Vietnamese laws on child labour conform to international standards and provide a comprehensive framework for the regulation of child labour. There are some inconsistencies between laws on education, child protection and the Labour Code, but these are not a major concern. Many agencies are involved in regulating child labour and children's work. Effective co-ordination is needed to maximise their effects. Perhaps the MOLISA and the Ministry of Education and Training should consider creating an effective co-ordinating body


The recommendations include:
- Continued need to monitor child labour
- Continued poverty alleviation strategies especially in rural areas, with special focus on families with child labour
- Particular efforts are required in those regions of the country and in rural areas where population growth remains high
- The need to monitor school attendance especially in urban areas, to reduce the growth of 'nowhere' children
- The need to focus on children most 'at risk'
- Strategies for girls' education beyond primary school to avoid child labour
- Increased hours of schooling in rural areas to reduce the number of marginal part-time child workers
- Better enforcement of child labour laws to reduce the incidence of illegal child labour. The Labour Code must be strictly enforced to minimise child labour in hazardous activities.
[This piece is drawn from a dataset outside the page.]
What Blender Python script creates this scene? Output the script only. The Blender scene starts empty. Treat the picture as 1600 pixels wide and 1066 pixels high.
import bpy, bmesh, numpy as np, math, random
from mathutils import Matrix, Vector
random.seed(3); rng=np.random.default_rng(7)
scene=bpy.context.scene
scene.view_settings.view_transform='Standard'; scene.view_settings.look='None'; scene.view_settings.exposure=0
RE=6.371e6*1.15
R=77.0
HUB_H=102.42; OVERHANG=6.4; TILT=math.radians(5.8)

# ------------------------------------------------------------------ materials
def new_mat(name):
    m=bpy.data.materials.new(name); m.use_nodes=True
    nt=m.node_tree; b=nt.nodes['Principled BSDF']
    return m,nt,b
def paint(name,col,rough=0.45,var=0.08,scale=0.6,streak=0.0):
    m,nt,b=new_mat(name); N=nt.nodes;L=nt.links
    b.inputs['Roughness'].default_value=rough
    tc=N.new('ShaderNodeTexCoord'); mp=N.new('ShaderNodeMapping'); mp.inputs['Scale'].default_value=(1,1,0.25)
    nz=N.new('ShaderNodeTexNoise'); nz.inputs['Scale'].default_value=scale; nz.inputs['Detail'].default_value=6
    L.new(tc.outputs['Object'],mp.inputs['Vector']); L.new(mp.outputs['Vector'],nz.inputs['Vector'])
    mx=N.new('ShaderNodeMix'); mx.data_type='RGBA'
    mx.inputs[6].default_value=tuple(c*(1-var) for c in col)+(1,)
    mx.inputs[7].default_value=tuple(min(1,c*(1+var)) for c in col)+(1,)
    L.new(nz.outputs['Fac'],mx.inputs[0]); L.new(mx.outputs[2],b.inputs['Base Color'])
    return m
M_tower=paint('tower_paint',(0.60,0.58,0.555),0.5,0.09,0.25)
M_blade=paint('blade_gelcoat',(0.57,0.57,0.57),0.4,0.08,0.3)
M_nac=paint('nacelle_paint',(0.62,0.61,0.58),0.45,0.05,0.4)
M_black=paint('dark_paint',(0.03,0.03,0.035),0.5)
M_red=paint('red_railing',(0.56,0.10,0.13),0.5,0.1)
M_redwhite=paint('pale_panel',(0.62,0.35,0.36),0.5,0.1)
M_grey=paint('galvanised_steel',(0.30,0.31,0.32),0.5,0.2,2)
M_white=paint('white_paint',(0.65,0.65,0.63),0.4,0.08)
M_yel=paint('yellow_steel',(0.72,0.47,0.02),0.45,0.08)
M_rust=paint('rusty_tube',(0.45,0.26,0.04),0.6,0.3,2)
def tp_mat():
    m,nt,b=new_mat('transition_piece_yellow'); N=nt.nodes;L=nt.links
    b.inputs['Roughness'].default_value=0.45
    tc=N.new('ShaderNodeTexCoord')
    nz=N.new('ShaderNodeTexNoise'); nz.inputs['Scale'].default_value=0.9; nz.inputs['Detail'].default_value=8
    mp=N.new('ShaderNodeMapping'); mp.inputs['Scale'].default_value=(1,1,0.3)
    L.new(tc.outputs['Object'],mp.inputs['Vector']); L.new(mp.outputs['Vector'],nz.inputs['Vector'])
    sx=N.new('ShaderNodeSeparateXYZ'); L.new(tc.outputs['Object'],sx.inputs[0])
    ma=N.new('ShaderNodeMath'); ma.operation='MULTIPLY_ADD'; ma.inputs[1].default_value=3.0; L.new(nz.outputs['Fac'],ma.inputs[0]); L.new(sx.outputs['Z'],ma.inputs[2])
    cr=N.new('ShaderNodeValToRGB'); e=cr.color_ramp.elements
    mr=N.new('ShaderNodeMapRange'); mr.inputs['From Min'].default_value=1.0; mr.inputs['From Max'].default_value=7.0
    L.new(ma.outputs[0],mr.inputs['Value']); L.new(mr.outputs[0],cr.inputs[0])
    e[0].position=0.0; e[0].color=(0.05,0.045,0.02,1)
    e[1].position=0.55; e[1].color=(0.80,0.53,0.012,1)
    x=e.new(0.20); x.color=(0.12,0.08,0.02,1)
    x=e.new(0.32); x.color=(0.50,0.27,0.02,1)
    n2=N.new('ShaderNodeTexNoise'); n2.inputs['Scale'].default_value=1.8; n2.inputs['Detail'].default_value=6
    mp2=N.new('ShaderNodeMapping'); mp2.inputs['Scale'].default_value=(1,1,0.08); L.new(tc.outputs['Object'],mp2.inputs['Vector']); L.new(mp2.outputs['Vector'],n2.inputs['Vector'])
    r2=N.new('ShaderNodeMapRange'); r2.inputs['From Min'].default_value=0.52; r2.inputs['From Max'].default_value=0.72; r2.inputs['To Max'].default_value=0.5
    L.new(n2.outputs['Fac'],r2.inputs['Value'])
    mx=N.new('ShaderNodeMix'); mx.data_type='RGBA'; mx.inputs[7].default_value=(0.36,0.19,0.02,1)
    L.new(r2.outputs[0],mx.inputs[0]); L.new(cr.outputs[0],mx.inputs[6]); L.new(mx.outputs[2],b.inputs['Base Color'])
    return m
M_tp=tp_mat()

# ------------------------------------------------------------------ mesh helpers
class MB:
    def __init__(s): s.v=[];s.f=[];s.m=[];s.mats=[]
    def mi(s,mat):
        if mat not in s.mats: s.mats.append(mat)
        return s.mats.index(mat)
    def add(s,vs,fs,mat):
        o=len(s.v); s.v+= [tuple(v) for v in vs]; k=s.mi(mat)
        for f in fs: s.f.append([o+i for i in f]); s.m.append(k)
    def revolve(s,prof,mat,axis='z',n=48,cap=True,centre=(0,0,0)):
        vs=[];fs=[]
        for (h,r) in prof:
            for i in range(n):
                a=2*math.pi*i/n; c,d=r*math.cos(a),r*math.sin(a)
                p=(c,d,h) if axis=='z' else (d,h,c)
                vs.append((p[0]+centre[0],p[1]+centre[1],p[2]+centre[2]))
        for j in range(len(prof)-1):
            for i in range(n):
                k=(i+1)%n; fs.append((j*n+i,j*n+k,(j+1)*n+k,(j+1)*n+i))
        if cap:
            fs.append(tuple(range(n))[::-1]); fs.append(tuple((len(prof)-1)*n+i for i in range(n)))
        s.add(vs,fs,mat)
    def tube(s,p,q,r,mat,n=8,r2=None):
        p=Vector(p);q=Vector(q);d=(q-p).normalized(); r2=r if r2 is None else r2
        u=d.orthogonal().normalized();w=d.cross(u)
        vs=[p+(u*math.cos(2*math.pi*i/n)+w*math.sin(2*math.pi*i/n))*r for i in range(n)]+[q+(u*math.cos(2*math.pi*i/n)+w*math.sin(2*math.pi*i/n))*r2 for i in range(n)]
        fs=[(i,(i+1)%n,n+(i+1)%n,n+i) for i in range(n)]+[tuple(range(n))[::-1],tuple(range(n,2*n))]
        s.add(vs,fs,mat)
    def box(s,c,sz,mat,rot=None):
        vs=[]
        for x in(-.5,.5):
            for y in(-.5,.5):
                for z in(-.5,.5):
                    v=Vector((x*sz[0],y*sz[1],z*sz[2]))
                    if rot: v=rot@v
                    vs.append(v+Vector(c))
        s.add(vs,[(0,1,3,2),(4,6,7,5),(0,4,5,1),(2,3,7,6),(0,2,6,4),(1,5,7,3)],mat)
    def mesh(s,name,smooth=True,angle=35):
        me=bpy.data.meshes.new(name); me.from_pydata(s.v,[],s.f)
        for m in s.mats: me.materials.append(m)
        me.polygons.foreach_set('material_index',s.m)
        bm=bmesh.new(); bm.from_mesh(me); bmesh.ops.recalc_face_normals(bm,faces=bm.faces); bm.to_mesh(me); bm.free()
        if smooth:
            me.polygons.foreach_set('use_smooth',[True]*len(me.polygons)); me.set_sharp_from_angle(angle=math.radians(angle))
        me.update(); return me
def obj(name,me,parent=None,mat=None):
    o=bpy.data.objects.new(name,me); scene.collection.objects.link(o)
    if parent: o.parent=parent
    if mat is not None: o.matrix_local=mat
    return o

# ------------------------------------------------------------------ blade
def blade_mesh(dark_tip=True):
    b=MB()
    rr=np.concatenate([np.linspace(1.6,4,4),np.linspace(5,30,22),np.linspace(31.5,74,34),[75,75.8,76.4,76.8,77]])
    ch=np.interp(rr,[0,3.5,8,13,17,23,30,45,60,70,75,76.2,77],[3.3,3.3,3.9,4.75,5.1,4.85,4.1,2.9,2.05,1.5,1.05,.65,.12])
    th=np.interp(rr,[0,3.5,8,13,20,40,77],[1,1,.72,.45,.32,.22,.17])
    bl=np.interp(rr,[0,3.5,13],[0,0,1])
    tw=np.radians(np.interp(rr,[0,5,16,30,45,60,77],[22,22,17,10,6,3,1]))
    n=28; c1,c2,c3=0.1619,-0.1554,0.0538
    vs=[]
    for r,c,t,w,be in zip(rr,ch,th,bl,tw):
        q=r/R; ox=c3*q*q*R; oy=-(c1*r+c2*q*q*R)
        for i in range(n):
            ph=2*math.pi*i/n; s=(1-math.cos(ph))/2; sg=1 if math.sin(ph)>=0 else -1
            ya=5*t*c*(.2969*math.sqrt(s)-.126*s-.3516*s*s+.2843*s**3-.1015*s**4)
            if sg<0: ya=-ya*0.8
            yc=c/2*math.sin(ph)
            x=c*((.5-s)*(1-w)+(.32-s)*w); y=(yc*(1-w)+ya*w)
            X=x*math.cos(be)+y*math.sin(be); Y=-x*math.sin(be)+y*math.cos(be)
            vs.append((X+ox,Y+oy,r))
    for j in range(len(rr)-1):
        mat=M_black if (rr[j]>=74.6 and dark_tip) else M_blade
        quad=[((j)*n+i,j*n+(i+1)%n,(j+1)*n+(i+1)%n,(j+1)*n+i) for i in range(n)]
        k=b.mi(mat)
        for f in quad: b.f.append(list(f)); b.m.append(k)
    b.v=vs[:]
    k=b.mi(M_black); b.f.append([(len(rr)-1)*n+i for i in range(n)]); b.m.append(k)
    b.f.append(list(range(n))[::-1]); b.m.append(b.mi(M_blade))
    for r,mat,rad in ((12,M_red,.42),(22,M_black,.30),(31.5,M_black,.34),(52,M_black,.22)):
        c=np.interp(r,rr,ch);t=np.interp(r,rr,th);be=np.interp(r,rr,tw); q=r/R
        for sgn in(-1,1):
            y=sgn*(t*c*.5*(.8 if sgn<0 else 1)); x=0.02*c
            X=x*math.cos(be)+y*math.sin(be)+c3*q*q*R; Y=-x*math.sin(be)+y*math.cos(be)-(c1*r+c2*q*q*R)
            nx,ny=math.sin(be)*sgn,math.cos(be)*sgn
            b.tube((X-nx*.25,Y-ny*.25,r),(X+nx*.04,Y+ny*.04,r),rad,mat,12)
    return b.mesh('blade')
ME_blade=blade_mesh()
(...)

- Need for further research on the Determinants of Child Labour in rural and urban areas The analysis of the survey data points to a major improvement in the child labour situation in Vietnam
This is partly due to shared economic growth and the success of the National Programme of Action (1991-2000) and partly due to the decrease in the child population growth. In Vietnam, 97% of all underemployed workers work in the agricultural sector and in rural areas, and 94% work in household activities. There is no evidence of child labour in the export sector. The problem of child labour working in hazardous activities, therefore, is a small one but it needs to be prevented in a right way.